Wednesday, October 12, 2011

Bad Dreams

I woke up early this morning feeling really tired. Every detail of the situation was still very clear in my mind. I couldn’t seem to take whatever I saw then that I tried to go back to sleep facing the other side of the bed. But the dream went on. It was like I just paused a movie I was watching. Then I woke up again, checked the time and apparently, an hour had passed since I tried to sleep again. I sat up straight, took a deep breath, then went back to sleep.

Two hours had gone when my mom finally woke me up. I had plans on meeting up with my cousin today. As I opened my eyes, I realized my heart was racing.
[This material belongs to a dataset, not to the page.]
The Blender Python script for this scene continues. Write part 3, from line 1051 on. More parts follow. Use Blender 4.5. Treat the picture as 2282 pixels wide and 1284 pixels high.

Apparently I still had the same dream, but this time I can’t remember everything. It was 4:50am, the wind from my window made my hair stand on end. I felt like I just ran several miles but without sweat.

I stood up, did some stretching and finally my heartbeat was normal again. But I was completely in a state of shock or something similar because as I went out of my room and tried to do my typical morning rituals, I was being attacked by my migraine. I felt queasy, my mind was not at ease. Everything felt surreal that time.
… … …

I’m pretty sure it was a bad dream. No, not a nightmare but a bad dream. It wasn’t scary at all, but rather it just gave me uncertainty. Uncertainty regarding life in general. It just made me feel uneasy on how I’ve been living my life. It made me wonder, have I been living it to the fullest? Am I really going to the right path?

Life is not easy, but that’s what makes it worth living. I think this has been an eye-opener for me because it made me reflect on things. Sometimes it’s really good to do some self-reflection for the growth of our soul.
… … …

But I still want to remember what that dream was about. I wouldn’t want it to return tonight when I close my eyes and fall asleep.